Amido proves containerisation is not over-hyped

Legacy infrastructure restricting as world’s leading industrial thread manufacturer selects Amido to create a mash-up, container-based architecture that allows for rapid digital growth.

  • 7 years ago Posted in
Amido, a vendor-agnostic technical consultancy specialising in assembling and integrating proven cloud technologies, was selected by Coats to help build a scalable platform that will help its customer base to manage its corporate responsibility during the supply chain process, furthering the company’s commitment to digitally transform its services. The application went live in December 2016 and is one of the first enterprises to use Azure Container Services in a customer facing environment. By using Amido’s expertise in technical design, integration and deployment of applications, Coats successfully launched a web portal on a container-based platform, marking this as the challenger to industry sceptics who define container solutions as simply ‘hype.’
 
Amido’s recommendation to use containers came from Coats’ requirements for an adaptable, scalable and easily manageable platform that would adhere to the strict regulations of international trading. With large investments from Amazon, Google and Microsoft, the option of containers is becoming a viable solution even at this stage of its infancy; and over the next three years, Amido predicts that there will be a large rise in its implementation. Yet Amido warns that not every organisation can benefit from its use as not all applications are suitable.
 
The industry still views containers as hype with no long-term value in the enterprise. For Coats, however, the opposite is true. Chris Gray, Technical Director of Amido, adds: ‘Containers give you more control over the infrastructure you are deploying. This is because you are not creating a Virtual Machine for every instance of an application, meaning deployments are rapid and the overhead of the operating system is significantly lower. This combination is powerful as it means that we can issue an upgrade/change that will take effect almost immediately, without disruption to the general use of the portal. For companies where Total Cost of Ownership (TCO) is severely monitored, this advantage of application upgrades and changes is vital, especially when committed to digitally transform its services - without the added costs legacy systems can bring.’
 
Basheer Shahul, Digital Solutions Director, at Coats, says: ‘We are breaking new ground in our industry with this platform. Speed is everything so scaling and adapting is very important to us. We needed to find a system that would offer flexibility when we have to change or adjust applications so we looked for a partner that understood all technologies, platforms and applications to help us.
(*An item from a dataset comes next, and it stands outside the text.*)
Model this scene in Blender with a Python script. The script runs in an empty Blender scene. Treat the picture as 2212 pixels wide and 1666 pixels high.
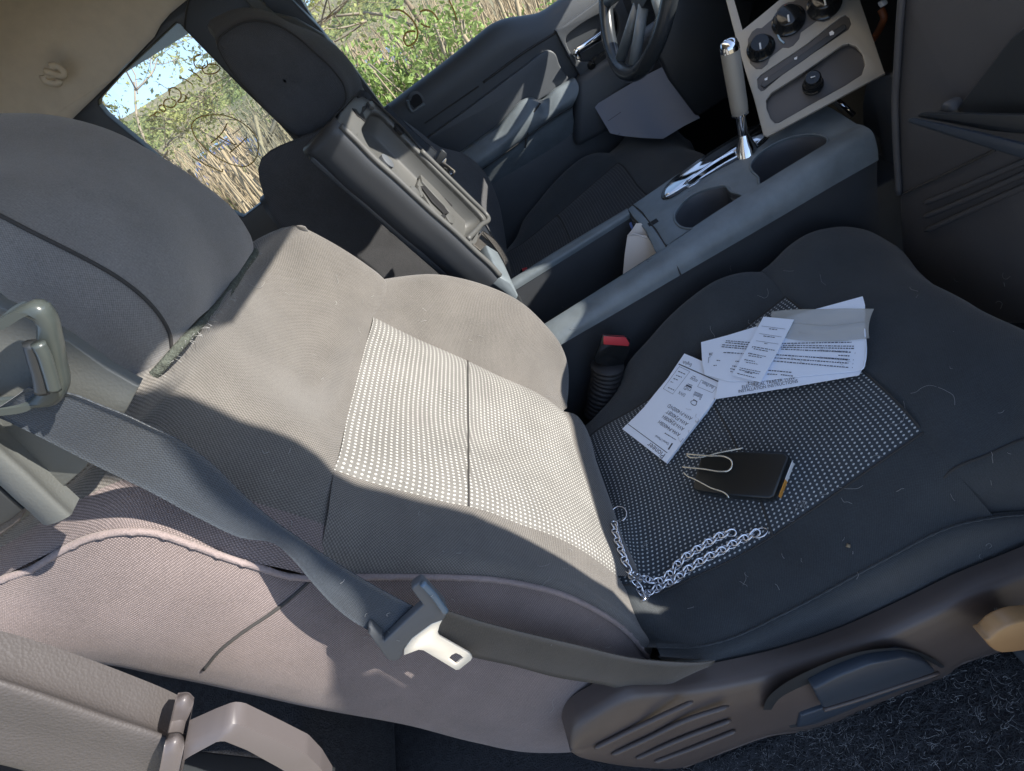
import bpy, bmesh, math, random
import numpy as np
from mathutils import Vector, Matrix
random.seed(7)
sc = bpy.context.scene
COL = sc.collection
# ------------------------------------------------------------------ camera
CX, CY, CZ = 0.0572, -0.5971, 1.0418
YAW, PIT, ROL, FOC = -0.1391, -0.6605, -0.553, 1278.3
O = np.array([CX, CY, CZ])
fw = np.array([math.cos(PIT)*math.sin(YAW), math.cos(PIT)*math.cos(YAW), math.sin(PIT)])
r0 = np.array([math.cos(YAW), -math.sin(YAW), 0]); u0 = np.cross(r0, fw)
RV = r0*math.cos(ROL)+u0*math.sin(ROL); UV_ = -r0*math.sin(ROL)+u0*math.cos(ROL)
cam = bpy.data.cameras.new('camera'); camo = bpy.data.objects.new('camera', cam); COL.objects.link(camo)
M = Matrix(((RV[0], UV_[0], -fw[0], CX), (RV[1], UV_[1], -fw[1], CY), (RV[2], UV_[2], -fw[2], CZ), (0, 0, 0, 1)))
camo.matrix_world = M
cam.sensor_width = 36; cam.lens = 36*FOC/2212; cam.clip_start = 0.01; cam.clip_end = 500
sc.camera = camo
# image pixels turned into points
def ray(x, y): return fw + RV*(x-1106)/FOC - UV_*(y-833)/FOC
def P(x, y, ax, v):
    d = ray(x, y); i = 'xyz'.index(ax); return O + d*(v-O[i])/d[i]
def PD(x, y, dep): return O+ray(x, y)*dep
def PL(x, y, pl):
    p, n = pl; d = ray(x, y); return O + d*(np.dot(p-O, n)/np.dot(d, n))
def plane3(a, b, c):
    n = np.cross(np.array(b)-a, np.array(c)-a); n = n/np.linalg.norm(n)
    if np.dot(n, O-np.array(a)) < 0: n = -n
    return (np.array(a, float), n)
def planeax(ax, v):
    n = np.zeros(3); i = 'xyz'.index(ax); n[i] = 1; p = n*v
    if O[i] < v: n = -n
    return (p, n)
def cv(o, s, pts): return [(o[0]+s*p[0], o[1]+s*p[1]) + tuple(p[2:]) for p in pts]
def Y(pts, v=None, ax='y'): return np.array([P(p[0], p[1], ax, p[2] if len(p) > 2 else v) for p in pts])
Q1 = lambda *p: cv((0, 0), 1/3, p); Q2 = lambda *p: cv((737.3, 0), 1/3, p); Q3 = lambda *p: cv((1474.7, 0), 1/3, p)
R1 = lambda *p: cv((0, 555.3), 1/3, p); R2 = lambda *p: cv((737.3, 555.3), 1/3, p); R3 = lambda *p: cv((1474.7, 555.3), 1/3, p)
S1 = lambda *p: cv((0, 1110.7), 1/3, p); S2 = lambda *p: cv((737.3, 1110.7), 1/3, p); S3 = lambda *p: cv((1474.7, 1110.7), 1/3, p)
LD = lambda *p: cv((677.7, 178.9), .2669, p); CN = lambda *p: cv((1084.3, 379.5), .3922, p)
PP = lambda *p: cv((1328.3, 623.5), .2696, p); CH = lambda *p: cv((1274.1, 1057.2), .1961, p)
MN = lambda *p: cv((1328.3, 748.2), .15625, p); CL = lambda *p: cv((1545.2, 0), .1757, p)
DR = lambda *p: cv((1138.6, 0), .1961, p); WN = lambda *p: cv((542.2, 0), .3187, p)
TR = lambda *p: cv((1843.4, 1192.8), .1692, p); TG = lambda *p: cv((786.2, 1219.9), .1471, p)
BP = lambda *p: cv((0, 623.5), .2929, p)
# ------------------------------------------------------------------ curves and surfaces
def herm(Pt, T, tq):
    Pt = np.asarray(Pt, float); n = len(Pt)
    m = np.zeros_like(Pt)
    for i in range(n):
        if i == 0: m[i] = (Pt[1]-Pt[0])/(T[1]-T[0])
        elif i == n-1: m[i] = (Pt[-1]-Pt[-2])/(T[-1]-T[-2])
        else:
            a = (Pt[i]-Pt[i-1])/(T[i]-T[i-1]); b = (Pt[i+1]-Pt[i])/(T[i+1]-T[i]); h0 = T[i]-T[i-1]; h1 = T[i+1]-T[i]
            m[i] = (a*h1+b*h0)/(h0+h1)
    k = np.clip(np.searchsorted(T, tq, side='right')-1, 0, n-2)
    h = (T[k+1]-T[k]); s = (tq-T[k])/h; s = s[:, None]; h = h[:, None]
    return (2*s**3-3*s**2+1)*Pt[k]+(s**3-2*s**2+s)*h*m[k]+(-2*s**3+3*s**2)*Pt[k+1]+(s**3-s**2)*h*m[k+1]
def crs(Pt, n, cyc=False):
    Pt = np.asarray(Pt, float)
    if cyc: Pt = np.vstack([Pt[-2:], Pt, Pt[:3]])
    d = np.maximum(np.linalg.norm(np.diff(Pt, axis=0), axis=1), 1e-6)
    T = np.concatenate([[0], np.cumsum(d)])
    if cyc: lo, hi = T[2], T[-3]
    else: lo, hi = T[0], T[-1]
    if len(Pt) == 2: dense = Pt[0]+(Pt[1]-Pt[0])*np.linspace(0, 1, 50)[:, None]
    else: dense = herm(Pt, T, np.linspace(lo, hi, 400))
    L = np.concatenate([[0], np.cumsum(np.linalg.norm(np.diff(dense, axis=0), axis=1))])
    q = np.linspace(0, L[-1], n+1)[:-1] if cyc else np.linspace(0, L[-1], n)
    return np.stack([np.interp(q, L, dense[:, i]) for i in range(3)], 1)
def lin(Pt, n):
    Pt = np.asarray(Pt, float); L = np.concatenate([[0], np.cumsum(np.linalg.norm(np.diff(Pt, axis=0), axis=1))])
    q = np.linspace(0, L[-1], n); return np.stack([np.interp(q, L, Pt[:, i]) for i in range(3)], 1)
WARP = [None]
def mk(name, V, F, mat, parent=None, uv=None, smooth=True, fix=True):
    V = [tuple(v) for v in V]
    if WARP[0]: V = [WARP[0](v) for v in V]
    me = bpy.data.meshes.new(name); me.from_pydata(V, [], F); me.update()
    if uv is not None:
        l = me.uv_layers.new(name='UVMap')
        for lo in me.loops: l.data[lo.index].uv = uv[lo.vertex_index]
    if smooth:
        me.polygons.foreach_set('use_smooth', [True]*len(me.polygons))
    if mat: me.materials.append(mat)
    o = bpy.data.objects.new(name, me); COL.objects.link(o)
    if parent: attach(o, parent)
    return o
def attach(o, parent):
    o.parent = parent
    w = np.array([0., 0, 0]); q = parent
    while q: w += np.array(q.location); q = q.parent
    o.location = tuple(-w)
def grid(name, G, mat, parent=None, smooth=True, su=1., close=False, thick=None):
    nv, nu = G.shape[:2]
    du = np.linalg.norm(np.diff(G, axis=1), axis=2); dv = np.linalg.norm(np.diff(G, axis=0), axis=2)
    us = np.concatenate([[0], np.cumsum(du.mean(0))]); vs = np.concatenate([[0], np.cumsum(dv.mean(1))])
    uv = [(us[i], vs[j]) for j in range(nv) for i in range(nu)]
    V = list(G.reshape(-1, 3)); F = []
    for j in range(nv-1):
        for i in range(nu-1):
            a = j*nu+i; F.append((a, a+1, a+nu+1, a+nu))
    if thick is not None:
        n0 = len(V); t = np.array(thick); V += [v+t for v in G.reshape(-1, 3)]; uv = uv+uv
        F += [tuple(n0+k for k in f[::-1]) for f in F]
        bd = [i for i in range(nu)]+[j*nu+nu-1 for j in range(1, nv)]+[(nv-1)*nu+i for i in range(nu-2, -1, -1)]+[j*nu for j in range(nv-2, 0, -1)]
        for k in range(len(bd)):
            a, b = bd[k], bd[(k+1) % len(bd)]; F.append((a, b, b+n0, a+n0))
    return mk(name, V, F, mat, parent, uv, smooth)
def loftG(curves, nu, nv, cyc=False):
    C = np.array([crs(c, nu, cyc) for c in curves])
    if len(C) == 2: 
        s = np.linspace(0, 1, nv)[:, None, None]; return C[0]*(1-s)+C[1]*s
    d = np.linalg.norm(np.diff(C, axis=0), axis=2).mean(1); T = np.concatenate([[0], np.cumsum(np.maximum(d, 1e-5))])
    tq = np.linspace(0, T[-1], nv)
    return np.stack([herm(C[:, i], T, tq) for i in range(nu)], 1)
def loft(name, curves, nu, nv, mat, parent=None, **k): return grid(name, loftG(curves, nu, nv), mat, parent, **k)
def tubegeo(pts, r, seg=8, cyc=False, caps=True, flat=None):
    pts = np.asarray(pts, float); n = len(pts)
    if cyc: tg = np.roll(pts, -1, 0)-np.roll(pts, 1, 0)
    else: tg = np.gradient(pts, axis=0)
    tg /= np.maximum(np.linalg.norm(tg, axis=1)[:, None], 1e-9)
    a = np.array([0, 0, 1.]) if abs(tg[0][2]) < .9 else np.array([1., 0, 0])
    nn = np.cross(tg[0], a); nn /= np.linalg.norm(nn)
    V = []; F = []
    for i in range(n):
        nn = nn-tg[i]*np.dot(nn, tg[i]); nn /= np.linalg.norm(nn); b = np.cross(tg[i], nn)
        rr = r[i] if hasattr(r, '__len__') else r
        for k in range(seg):
            t = 2*math.pi*k/seg
            V.append(pts[i]+rr*(nn*math.cos(t)+b*math.sin(t)))
    m = n if cyc else n-1
    for i in range(m):
        j = (i+1) % n
        for k in range(seg):
            F.append((i*seg+k, i*seg+(k+1) % seg, j*seg+(k+1) % seg, j*seg+k))
    if not cyc and caps:
        F.append(tuple(range(seg))[::-1]); F.append(tuple((n-1)*seg+k for k in range(seg)))
    return V, F
def tube(name, pts, r, mat, parent=None, seg=8, cyc=False, n=None):
    if n: pts = crs(pts, n, cyc)
    V, F = tubegeo(pts, r, seg, cyc); return mk(name, V, F, mat, parent)
def tubes(name, L, mat, parent=None, seg=4):
    V = []; F = []
    for pts, r in L:
        v, f = tubegeo(pts, r, seg); k = len(V); V += v; F += [tuple(i+k for i in q) for q in f]
    return mk(name, V, F, mat, parent)
def bevel_me(o, w, seg=2, ang=40):
    bm = bmesh.new(); bm.from_mesh(o.data); bmesh.ops.recalc_face_normals(bm, faces=bm.faces)
    e = [x for x in bm.edges if len(x.link_faces) == 2 and x.calc_face_angle(0) > math.radians(ang)]
    if w > 0: bmesh.ops.bevel(bm, geom=e, offset=w, segments=seg, affect='EDGES', profile=.5, clamp_overlap=True)
    for f in bm.faces: f.smooth = True
    for x in bm.edges: 
        x.smooth = not (len(x.link_faces) == 2 and x.calc_face_angle(0) > math.radians(50))
    bm.to_mesh(o.data); bm.free(); return o
def prism(name, front, depth, mat, parent=None, bev=.002, seg=2):
    """front: 3D outline, depth: extrusion vector or second outline"""
    front = [np.array(p) for p in front]; n = len(front)
    if hasattr(depth[0], '__len__'): back = [np.array(p) for p in depth]
    else: back = [p+np.array(depth) for p in front]
    F = [tuple(range(n)), tuple(range(2*n-1, n-1, -1))]+[((i+1) % n, i, n+i, n+(i+1) % n) for i in range(n)]
    return bevel_me(mk(name, front+back, F, mat, parent, smooth=False), bev, seg)
def plate(name, pl, outer, holes, thick, mat, parent=None, bev=.001, smooth=0, sh=0, off=0.):
    """flat plate on plane pl with holes"""
    p0, n = pl; p0 = p0+n*off; pl = (p0, n)
    ex = np.cross([0, 0, 1.], n); 
    if np.linalg.norm(ex) < .2: ex = np.cross([0, 1., 0], n)
    ex /= np.linalg.norm(ex); ey = np.cross(n, ex)
    cu = bpy.data.curves.new(name, 'CURVE'); cu.dimensions = '2D'; cu.fill_mode = 'BOTH'; cu.resolution_u = 1
    for k, ol in enumerate([outer]+list(holes)):
        pts = np.array([p if len(p) == 3 else PL(p[0], p[1], pl) for p in ol])
        s = smooth if k == 0 else sh
        if s: pts = crs(pts, s, True)
        sp = cu.splines.new('POLY'); sp.points.add(len(pts)-1); sp.use_cyclic_u = True
        for i, q in enumerate(pts): d = q-p0; sp.points[i].co = (np.dot(d, ex), np.dot(d, ey), 0, 1)
    cu.extrude = max(thick/2-bev, 1e-5); cu.bevel_depth = bev; cu.bevel_resolution = 2; cu.offset = -bev
    ob = bpy.data.objects.new('t', cu); me = bpy.data.meshes.new_from_object(ob)
    bpy.data.objects.remove(ob); bpy.data.curves.remove(cu)
    V = [p0+ex*v.co.x+ey*v.co.y+n*(v.co.z-thick/2) for v in me.vertices]; F = [tuple(f.vertices) for f in me.polygons]
    bpy.data.meshes.remove(me)
    o = mk(name, V, F, mat, parent, smooth=False)
    bm = bmesh.new(); bm.from_mesh(o.data); bmesh.ops.remove_doubles(bm, verts=bm.verts, dist=1e-5); bmesh.ops.recalc_face_normals(bm, faces=bm.faces)
    for f in bm.faces: f.smooth = True
    for x in bm.edges: x.smooth = not (len(x.link_faces) == 2 and x.calc_face_angle(0) > math.radians(35))
    bm.to_mesh(o.data); bm.free()
    return o
def lathe(name, c, axis, prof, mat, parent=None, seg=32, rib=None):
    axis = np.array(axis, float); axis /= np.linalg.norm(axis)
    a = np.cross(axis, [0, 0, 1.]); 
    if np.linalg.norm(a) < .1: a = np.cross(axis, [1., 0, 0])
    a /= np.linalg.norm(a); b = np.cross(axis, a); c = np.array(c)
    V = []; F = []
    for r, h in prof:
        for k in range(seg):
            t = 2*math.pi*k/seg; rr = r
            if rib: rr = r*(1+rib*(1 if (k % 4) < 2 else -1))
            V.append(c+axis*h+rr*(a*math.cos(t)+b*math.sin(t)))
    for i in range(len(prof)-1):
        for k in range(seg):
            F.append((i*seg+k, i*seg+(k+1) % seg, (i+1)*seg+(k+1) % seg, (i+1)*seg+k))
    F.append(tuple(range(seg))[::-1]); F.append(tuple((len(prof)-1)*seg+k for k in range(seg)))
    return bevel_me(mk(name, V, F, mat, parent), 0)
def thing(name, label, cat, loc=(0, 0, 0), group=None):
    o = bpy.data.objects.new(name, None); o.empty_display_size = .05; o.location = tuple(float(x) for x in loc); COL.objects.link(o)
    return tag(o, label, cat, group)
def tag(o, label, cat, group=None, kind=None):
    if label: o['label'] = label
    if cat: o['category'] = cat
    if group: o['group'] = group
    if kind: o['kind'] = kind
    return o
def struct(o): o['kind'] = 'structure'; return o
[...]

Amido met these requirements and we were able to create a system that not only challenged container-use perception at an enterprise level, but also did so in a timely and cost-effective manner.’
 
Amido warns that containers are not a magic fix for all legacy or monolithic solutions and the decision to containerise software needs to be considered carefully. Containers are valuable when monolithic applications can be split into smaller components which can be distributed across a containerised infrastructure; but this is not to say that any application will work, just that care needs to be taken to see if it is suitable for containerised deployment.  With this in mind, the new container-driven customer portal exposed a real need for DevOps skills, emphasising the shift and increasing demand for IT skills in the market today.
 
DevOp Skills Gap: The Obliteration of Monolithic IT Pedagogy
The skills are shifting and lines are blurring between the developer and IT operation teams. During the development stage of the container-based platform, Coats and Amido highlighted that the skills required in maintaining this platform extended beyond the traditional enterprise skills. The market is seeing how enterprises of all sizes are harnessing powerful technology tools that require software engineers who are not only software-coding-savvy, but platform agnostic in terms of infrastructure development.
 
Chris Gray, Technical Director of Amido, elaborates: ‘DevOps in the enterprise has always been mostly focused around tooling and processes in the development of software, with “operations” such as support and monitoring still handled by separate teams, but utilising deployment platforms such as containers bring that final piece of the puzzle back to the development teams. Developers and DevOps engineers who can embrace methodologies such as containers are more attractive to clients like Coats - Times are shifting beyond the “it works on my machine, so I’ll let the ops guys handle it.”  IT skills are changing and we see this only as a positive move given that production-like infrastructure is used throughout the deployment chain. DevOps is no longer two separate roles, which is pretty special to see - at Amido we have invested in our talent to cross-pollenate skills; this is why our clients are keen to work with us.’
 
In addition to this, migrating skills reduces support levels as routine software upgrades and maintenance can be handled within development sprints, rather than employing whole teams to look after it. However, until the nirvana of self-healing infrastructure is realised, it is still best practice to have a view of the production infrastructure from within support teams to ensure security and scalability issues can be dealt with in a timely manner.